## Short task
Quote only the lines from the top of the listing below down to and including the line with "from mathutils import".

+===+

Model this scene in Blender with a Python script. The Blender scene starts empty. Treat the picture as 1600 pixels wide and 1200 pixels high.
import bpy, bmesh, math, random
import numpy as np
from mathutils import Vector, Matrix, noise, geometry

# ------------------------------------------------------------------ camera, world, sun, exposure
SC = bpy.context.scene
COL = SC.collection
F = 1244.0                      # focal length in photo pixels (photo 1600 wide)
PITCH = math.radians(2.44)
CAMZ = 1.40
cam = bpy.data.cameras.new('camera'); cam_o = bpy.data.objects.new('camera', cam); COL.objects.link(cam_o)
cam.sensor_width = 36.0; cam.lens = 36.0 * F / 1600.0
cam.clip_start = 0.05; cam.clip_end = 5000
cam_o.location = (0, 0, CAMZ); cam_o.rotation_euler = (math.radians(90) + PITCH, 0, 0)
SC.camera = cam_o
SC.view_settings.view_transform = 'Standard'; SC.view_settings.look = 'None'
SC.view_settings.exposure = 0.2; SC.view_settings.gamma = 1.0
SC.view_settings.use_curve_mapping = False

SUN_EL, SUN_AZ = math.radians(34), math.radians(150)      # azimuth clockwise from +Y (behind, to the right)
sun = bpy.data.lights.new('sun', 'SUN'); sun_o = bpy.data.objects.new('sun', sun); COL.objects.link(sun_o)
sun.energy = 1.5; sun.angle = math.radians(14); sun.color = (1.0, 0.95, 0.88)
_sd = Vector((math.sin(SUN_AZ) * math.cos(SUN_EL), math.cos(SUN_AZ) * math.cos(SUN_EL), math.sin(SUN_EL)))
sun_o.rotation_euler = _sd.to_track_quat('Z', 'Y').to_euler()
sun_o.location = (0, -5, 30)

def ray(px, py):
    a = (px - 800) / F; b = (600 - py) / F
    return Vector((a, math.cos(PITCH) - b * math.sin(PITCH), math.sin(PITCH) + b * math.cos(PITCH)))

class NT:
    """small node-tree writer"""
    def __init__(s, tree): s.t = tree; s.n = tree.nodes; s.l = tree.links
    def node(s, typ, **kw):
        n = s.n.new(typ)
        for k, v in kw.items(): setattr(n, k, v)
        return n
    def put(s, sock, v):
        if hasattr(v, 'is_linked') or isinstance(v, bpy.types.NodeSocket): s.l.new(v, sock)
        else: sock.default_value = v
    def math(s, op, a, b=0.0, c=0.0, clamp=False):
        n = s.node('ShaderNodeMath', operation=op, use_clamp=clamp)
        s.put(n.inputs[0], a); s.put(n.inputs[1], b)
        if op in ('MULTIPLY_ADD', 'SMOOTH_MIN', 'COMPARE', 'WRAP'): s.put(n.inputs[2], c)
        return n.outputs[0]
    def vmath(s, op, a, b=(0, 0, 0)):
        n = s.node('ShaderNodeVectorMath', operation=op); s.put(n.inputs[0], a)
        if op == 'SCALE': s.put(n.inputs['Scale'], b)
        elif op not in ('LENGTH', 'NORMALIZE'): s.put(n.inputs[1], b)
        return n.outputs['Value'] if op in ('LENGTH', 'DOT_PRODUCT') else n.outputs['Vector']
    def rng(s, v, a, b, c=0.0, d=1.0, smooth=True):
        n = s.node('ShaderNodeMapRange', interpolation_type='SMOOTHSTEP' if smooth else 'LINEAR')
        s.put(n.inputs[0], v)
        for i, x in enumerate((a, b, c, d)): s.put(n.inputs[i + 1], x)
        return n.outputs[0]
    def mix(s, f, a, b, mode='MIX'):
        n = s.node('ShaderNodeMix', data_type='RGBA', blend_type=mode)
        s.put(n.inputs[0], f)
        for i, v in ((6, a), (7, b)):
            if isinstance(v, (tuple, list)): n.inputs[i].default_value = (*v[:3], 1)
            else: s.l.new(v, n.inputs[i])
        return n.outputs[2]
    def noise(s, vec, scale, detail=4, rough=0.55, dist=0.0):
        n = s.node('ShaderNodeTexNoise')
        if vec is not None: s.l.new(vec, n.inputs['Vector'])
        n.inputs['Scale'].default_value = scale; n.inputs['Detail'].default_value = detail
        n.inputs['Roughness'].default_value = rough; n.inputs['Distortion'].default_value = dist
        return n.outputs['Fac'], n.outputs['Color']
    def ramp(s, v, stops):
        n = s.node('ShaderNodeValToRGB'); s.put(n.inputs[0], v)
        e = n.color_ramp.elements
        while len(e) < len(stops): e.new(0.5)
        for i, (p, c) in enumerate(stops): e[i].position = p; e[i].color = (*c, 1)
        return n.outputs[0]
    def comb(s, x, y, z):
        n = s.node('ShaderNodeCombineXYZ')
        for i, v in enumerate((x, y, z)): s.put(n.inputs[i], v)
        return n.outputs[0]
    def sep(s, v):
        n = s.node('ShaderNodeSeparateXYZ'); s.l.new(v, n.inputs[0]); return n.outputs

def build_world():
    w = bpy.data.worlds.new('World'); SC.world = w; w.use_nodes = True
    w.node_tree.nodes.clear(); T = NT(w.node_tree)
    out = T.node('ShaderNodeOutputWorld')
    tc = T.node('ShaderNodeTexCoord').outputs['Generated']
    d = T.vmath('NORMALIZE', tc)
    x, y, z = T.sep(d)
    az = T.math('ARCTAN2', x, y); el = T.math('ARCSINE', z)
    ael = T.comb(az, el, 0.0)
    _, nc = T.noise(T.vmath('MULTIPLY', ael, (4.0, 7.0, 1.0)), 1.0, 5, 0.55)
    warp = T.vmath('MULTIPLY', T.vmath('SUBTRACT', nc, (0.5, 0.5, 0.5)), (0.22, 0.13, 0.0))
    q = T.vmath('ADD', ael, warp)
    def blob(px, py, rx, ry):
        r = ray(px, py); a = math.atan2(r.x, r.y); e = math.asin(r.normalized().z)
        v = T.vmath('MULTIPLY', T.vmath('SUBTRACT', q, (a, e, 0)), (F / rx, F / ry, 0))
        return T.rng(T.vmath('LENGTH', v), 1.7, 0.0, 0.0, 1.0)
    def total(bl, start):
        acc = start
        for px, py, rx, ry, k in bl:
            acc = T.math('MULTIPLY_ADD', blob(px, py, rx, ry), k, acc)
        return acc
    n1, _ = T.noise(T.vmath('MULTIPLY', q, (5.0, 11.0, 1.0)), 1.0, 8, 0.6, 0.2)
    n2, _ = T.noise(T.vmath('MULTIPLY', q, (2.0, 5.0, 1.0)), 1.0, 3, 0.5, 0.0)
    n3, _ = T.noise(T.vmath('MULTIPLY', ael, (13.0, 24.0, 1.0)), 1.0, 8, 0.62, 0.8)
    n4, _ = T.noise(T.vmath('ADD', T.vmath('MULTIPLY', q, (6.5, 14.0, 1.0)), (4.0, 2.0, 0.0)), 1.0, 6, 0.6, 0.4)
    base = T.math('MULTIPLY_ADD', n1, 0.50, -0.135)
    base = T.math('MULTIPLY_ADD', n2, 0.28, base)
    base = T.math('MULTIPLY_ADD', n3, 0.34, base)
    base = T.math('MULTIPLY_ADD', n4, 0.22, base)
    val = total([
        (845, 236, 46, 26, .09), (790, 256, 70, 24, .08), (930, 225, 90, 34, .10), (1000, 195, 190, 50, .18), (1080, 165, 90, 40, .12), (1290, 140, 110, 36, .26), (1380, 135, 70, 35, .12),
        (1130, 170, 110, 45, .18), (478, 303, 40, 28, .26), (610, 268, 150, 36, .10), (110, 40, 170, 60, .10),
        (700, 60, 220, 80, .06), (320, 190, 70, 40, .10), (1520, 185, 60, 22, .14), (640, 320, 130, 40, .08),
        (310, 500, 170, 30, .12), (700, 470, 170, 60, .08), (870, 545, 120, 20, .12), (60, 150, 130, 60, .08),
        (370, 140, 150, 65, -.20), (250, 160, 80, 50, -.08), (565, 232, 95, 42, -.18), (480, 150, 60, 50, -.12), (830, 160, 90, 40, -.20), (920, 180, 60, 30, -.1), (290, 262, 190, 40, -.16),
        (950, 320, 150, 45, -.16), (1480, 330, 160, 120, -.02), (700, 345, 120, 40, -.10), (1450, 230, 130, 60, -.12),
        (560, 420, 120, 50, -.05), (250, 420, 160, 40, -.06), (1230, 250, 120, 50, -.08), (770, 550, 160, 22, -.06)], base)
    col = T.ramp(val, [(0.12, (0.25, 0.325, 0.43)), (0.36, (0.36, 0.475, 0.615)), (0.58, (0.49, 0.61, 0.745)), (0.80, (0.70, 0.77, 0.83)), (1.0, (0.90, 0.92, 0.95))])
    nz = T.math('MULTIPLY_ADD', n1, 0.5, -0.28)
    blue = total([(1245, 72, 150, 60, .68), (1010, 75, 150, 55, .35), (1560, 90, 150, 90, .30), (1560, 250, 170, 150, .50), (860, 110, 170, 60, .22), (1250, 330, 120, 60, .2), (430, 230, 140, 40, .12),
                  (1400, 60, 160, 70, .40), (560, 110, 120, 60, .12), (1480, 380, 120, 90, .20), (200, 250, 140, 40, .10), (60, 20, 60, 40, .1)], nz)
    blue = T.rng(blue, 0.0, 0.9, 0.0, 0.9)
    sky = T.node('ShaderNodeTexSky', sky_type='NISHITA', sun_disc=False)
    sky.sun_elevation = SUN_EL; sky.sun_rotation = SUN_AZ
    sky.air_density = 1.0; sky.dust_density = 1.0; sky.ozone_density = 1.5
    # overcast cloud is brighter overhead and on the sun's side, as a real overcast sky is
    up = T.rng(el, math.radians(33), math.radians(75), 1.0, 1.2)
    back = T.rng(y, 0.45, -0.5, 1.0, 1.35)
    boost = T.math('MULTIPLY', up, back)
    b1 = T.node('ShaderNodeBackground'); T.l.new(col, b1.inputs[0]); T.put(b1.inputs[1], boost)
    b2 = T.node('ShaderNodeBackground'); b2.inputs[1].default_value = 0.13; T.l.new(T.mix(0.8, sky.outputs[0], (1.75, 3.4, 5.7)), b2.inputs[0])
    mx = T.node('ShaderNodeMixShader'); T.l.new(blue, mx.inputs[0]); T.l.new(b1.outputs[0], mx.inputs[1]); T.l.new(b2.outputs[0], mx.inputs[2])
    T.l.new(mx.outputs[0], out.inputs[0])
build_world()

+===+

## Reply to the task
Model this scene in Blender with a Python script. The Blender scene starts empty. Treat the picture as 1600 pixels wide and 1200 pixels high.
import bpy, bmesh, math, random
import numpy as np
from mathutils import Vector, Matrix, noise, geometry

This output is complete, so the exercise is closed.